Fraxlend

Lending

Fraxlend is a money market platform that allows anyone to create an isolated market between a pair of tokens.

Risk Rating
Watch Out
Protocol Code Quality
Protocol Maturity
Protocol Design
Summary
What we like
Fraxlend enables the Frax protocol to directly mint new FRAX (lend out to users) and earn interest income. This increases cash flow for the Frax ecosystem which drives greater value to its FXS governance token.
What we like less
Fraxlend enables the opportunity for undercollateralized loans (LTV >100%), though requires the borrower to be whitelisted to mitigate counterparty risk.
What it means for you
Fraxlend is an isolated money market that allows anyone to create a market between a pair of ERC-20 assets. Any token with a Chainlink data feed can be lent to borrowers or used as collateral.
Information
Exploit/Hacks
None
Info
Key Metrics
  • TVL: $158.6M (Rank #37)
  • TVL Ranking by Lending: #8
  • Blockchain: Ethereum
  • Chain TVL
    • Ethereum: $158.64M
Risk Assessment
Watch Out
Protocol Code Quality
  • Code reviewed by several experienced auditors including Trail of Bits and code4rena
  • Public team promotes accountability
  • No documented protocol hacks since launch
  • Robust controls to mitigate oracle price manipulation
Protocol Maturity
  • Core protocol launched in 2022; maturity less than a year increases technical risk as smart contracts are less battle-tested
  • Top 5% by total value locked reduces risk
  • Governance decentralization is in the roadmap
  • At least one critical governance issue documented
  • Low voting power concentration reduces risk
Protocol Design
  • Protocol could be susceptible to negative feedback loops
  • Isolated markets enable asset risks to be contained to each individual pool without impacting the entire protocol
Things to know about Fraxlend

How Fraxlend works

Fraxlend is a money market platform that provides lending and borrowing services between any pair of ERC-20 tokens. Each pair is an isolated market and can be permissionlessly created as long as a Chainlink data feed exists. Lenders deposit collateral into a specific pair and receive yield-bearing fTokens in return at the current exchange rate. fTokens can be redeemed for an ever-increasing amount of the underlying asset over time (e.g. the fToken exchange rate increases over time as more interest is accrued). Borrowers provide collateral to a token pair and receive asset tokens (FRAX). Borrowing incurs an interest cost which is capitalized and paid to lenders upon redemption of fTokens. Each token pair on Fraxlend relies on an oracle to determine the market rate for both the asset token and the collateral token. Each pair is also deployed with a rate calculator, which are contracts that calculate the interest rate based on the amount of available capital to borrow (e.g. less borrowing equals lower rates and vice versa).

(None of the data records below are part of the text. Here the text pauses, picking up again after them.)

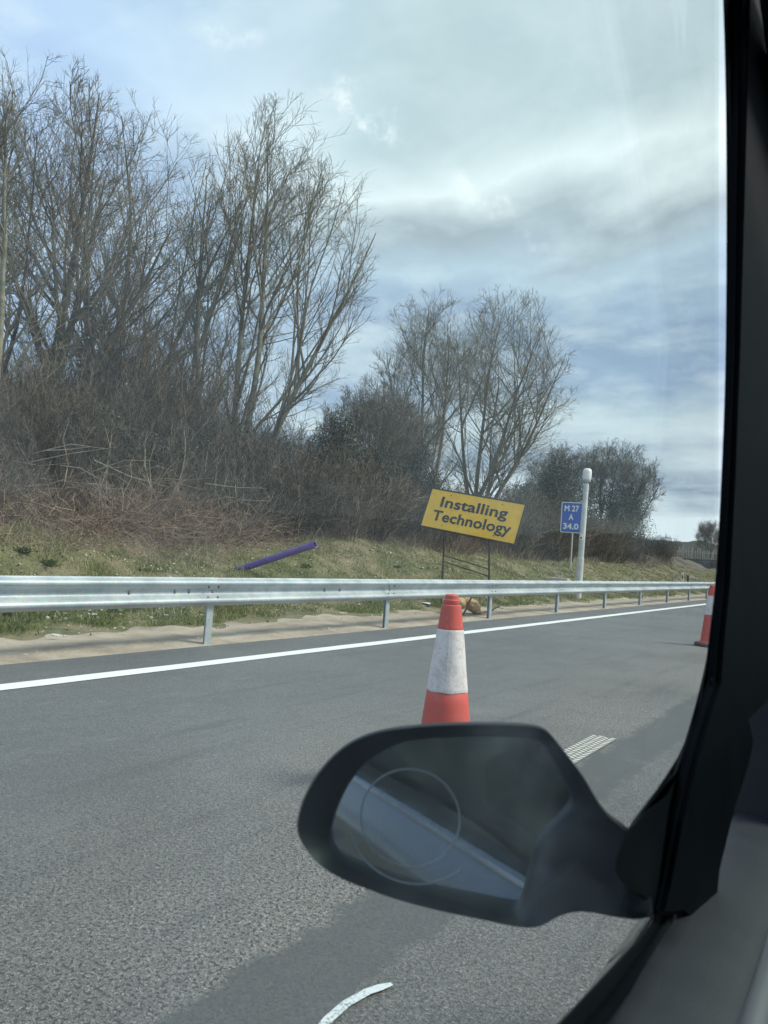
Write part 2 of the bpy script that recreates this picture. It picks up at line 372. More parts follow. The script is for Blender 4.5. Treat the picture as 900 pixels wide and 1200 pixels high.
M_mirror = mat('mirror_glass', (.68,.74,.78), .04, 1.0, var=.04, fn=mirror_fn)
M_ring = mat('etched_glass_ring', (.40,.44,.46), .4)
def pane(name, tintc, dust):
    m = bpy.data.materials.new(name); m.use_nodes = True; t = NT(m.node_tree); t.n.clear()
    o = t.new('ShaderNodeOutputMaterial')
    pos = t.new('ShaderNodeTexCoord').outputs['Object']
    tr = t.new('ShaderNodeBsdfTransparent'); tr.inputs[0].default_value = (*tintc, 1)
    gl = t.new('ShaderNodeBsdfGlossy', i_Roughness=.015); fr = t.new('ShaderNodeLayerWeight', i_Blend=.5)
    frv = t.math('ADD', .012, t.math('MULTIPLY', .17, t.math('POWER', fr.outputs['Facing'], 5.0)))
    m1 = t.new('ShaderNodeMixShader', i_0=frv, i_1=tr.outputs[0], i_2=gl.outputs[0])
    di = t.new('ShaderNodeBsdfTranslucent'); di.inputs[0].default_value = (.8,.85,.82,1)
    mp = t.new('ShaderNodeMapping', i_Vector=pos); mp.inputs['Scale'].default_value = (1, 1, 1.6); mp.inputs['Rotation'].default_value = (.6, 0, 0)
    n = t.noise(mp.outputs[0], 7, 5, .6, 1.0); n2 = t.noise(pos, 160, 3, .6)
    f = t.math('MULTIPLY', t.math('ADD', .35, t.math('ADD', t.step(n, .40, .72), t.math('MULTIPLY', t.step(n2, .6, .8), .25))), dust)  # dust film, added to lay a faint hazy veil over the pane
    m2 = t.new('ShaderNodeMixShader', i_0=f, i_1=m1.outputs[0], i_2=di.outputs[0])
    t.l.new(m2.outputs[0], o.inputs[0]); return m
M_glass = pane('side_window_glass', (.945,.970,.955), .045)
M_wind = pane('other_window_glass', (.75,.82,.80), .02)

# ------------------------------------------------------------------ the ground
rs = np.random.RandomState(7)
PX = np.array([-4000, -60, -40, -22, -17, -14.5, -12.5, -11, -9.3, -8.4, -7.9, -6.9, -6.2, 13.8, 15, 22, 40, 4000.])
PZ = np.array([2.0, 3.4, 3.5, 3.1, 2.4, 1.75, 1.25, .86, .36, .14, .03, -.05, -.06, -.06, .0, .6, .8, .8])
def zter(x, y):
    x = np.asarray(x, float); y = np.asarray(y, float)
    z = np.interp(x, PX, PZ)
    far = np.clip((y-66)/30, 0, 1); far = far*far*(3-2*far)
    z = np.where(x < -12.5, z*(1-far)+(1.0+.1*np.sin(x))*far, z)
    k = np.clip((-7.7-x)/1.2, 0, 1)
    b = .07*np.sin(x*1.9+y*.7)+.06*np.sin(y*1.3-x*.8+1)+.035*np.sin(x*4.1+y*3.3)+.025*np.sin(y*5.3-x*3.7)+.10*np.sin(y*.31+2)
    kk = np.clip((-14.0-x)/2, 0, 1)*(x > -60)
    return z+k*b+kk*(.38*np.sin(y*.55+x*.3)+.26*np.sin(y*1.27-x*.9+1)+.14*np.sin(y*2.9+x))
def grid_mesh(name, xs, ys, zf, smooth=True):
    Xg, Yg = np.meshgrid(xs, ys, indexing='ij'); Zg = zf(Xg, Yg)
    V = np.stack([Xg, Yg, Zg], -1).reshape(-1, 3); ny = len(ys)
    i, j = np.meshgrid(np.arange(len(xs)-1), np.arange(ny-1), indexing='ij'); a = (i*ny+j).ravel()
    return mesh_np(name, V, np.stack([a, a+ny, a+ny+1, a+1], 1), smooth)
xs = np.concatenate([[-4000,-1500,-500,-200,-100], np.arange(-60,-26,2.), np.arange(-26,-7,.2), np.arange(-7,-5.9,.3), [0,8,13.8,14.4,15,18,22,30,40,100,400,1500,4000]])
ys = np.concatenate([[-3000,-1000,-300,-100,-40,-20,-10], np.arange(-4,80,.3), np.arange(80,140,1.5), [150,170,200,260,400,800,1500,4000]])
tag(link('ground', grid_mesh('ground', xs, ys, zter), M_soil), kind='structure')
rx = np.array([-6.22,-6.2,-5,-3,-1,1,4,8,13.6]); ry = np.concatenate([[-60,-20], np.arange(-5,60,2.5), np.arange(60,420,20)])
def zroad(x, y): return np.where(x < -6.21, -.055, 0*x)
tag(link('road', grid_mesh('road', rx, ry, zroad, False), M_asph), kind='structure')
def strip(name, m, pts_l, pts_r, z):
    v = [(x, y, z) for x, y in pts_l]+[(x, y, z) for x, y in pts_r]; n = len(pts_l)
    me = bpy.data.meshes.new(name); me.from_pydata(v, [], [(i, n+i, n+i+1, i+1) for i in range(n-1)]); me.update()
    return link(name, me, m)
yy = np.concatenate([np.arange(-30, 60, .4), np.arange(60, 400, 5)])
wl = rs.randn(len(yy))*.004; wr = rs.randn(len(yy))*.004
tag(strip('edge_line', M_line, list(zip(-5.43+wl, yy)), list(zip(-5.23+wr, yy)), .005), kind='structure')
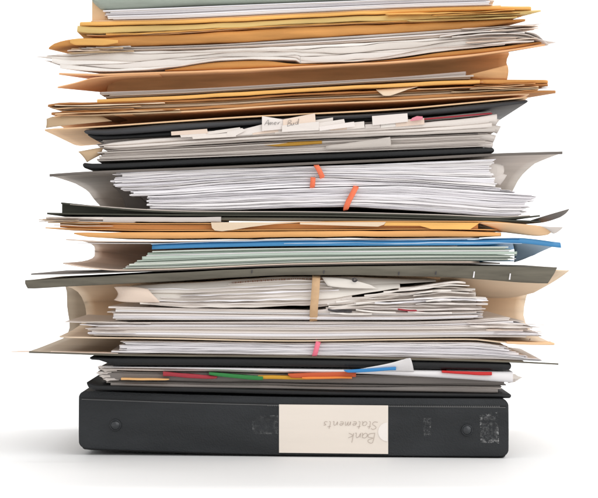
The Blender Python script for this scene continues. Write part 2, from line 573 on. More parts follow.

How liquidations work on Fraxlend

When a borrower's LTV (loan-to-value) rises above the maximum threshold, any user can repay all or a portion of the debt on the borrower's behalf (by default the max LTV is set to 75%). The liquidator receives an equal value of collateral plus a liquidation fee. This fee is immutable and defined at deployment for a token pair (by default, the value is set to 10%). In cases of high market volatility, liquidators may not be able to close the unhealthy position before LTV exceeds 100%. In this scenario, the Fraxlend protocol would accumulate bad debt. The liquidator would repay the max amount of the borrower's position covered by the collateral, while the remaining bad debt is borne by the remaining lenders of that token pair (e.g. reduced from the total claims that all lenders have on underlying capital). This mechanism serves to protect lenders from a bank run, where the last lender to withdraw liquidity is effectively holding worthless fTokens.

How does Frax benefit?

The Frax protocol can lend FRAX externally on protocols like Aave or Compound or internally via Fraxlend to earn yield and expand the FRAX circulating supply. This is what Frax refers to as its Lending AMOs (automated market operations). Since borrowers must over-collateralize FRAX on these platforms, the protocol can perpetually supply lending markets with newly minted FRAX. This allows FRAX to diversify its collateral type by leveraging these money markets. Lending AMOs also allow the Frax protocol to control the FRAX interest rate across money markets. By minting and supplying new FRAX into these markets, it lowers the cost to borrow for users, and vice versa, by withdrawing and burning supplied FRAX, it reduces the supply and raises borrowing rates.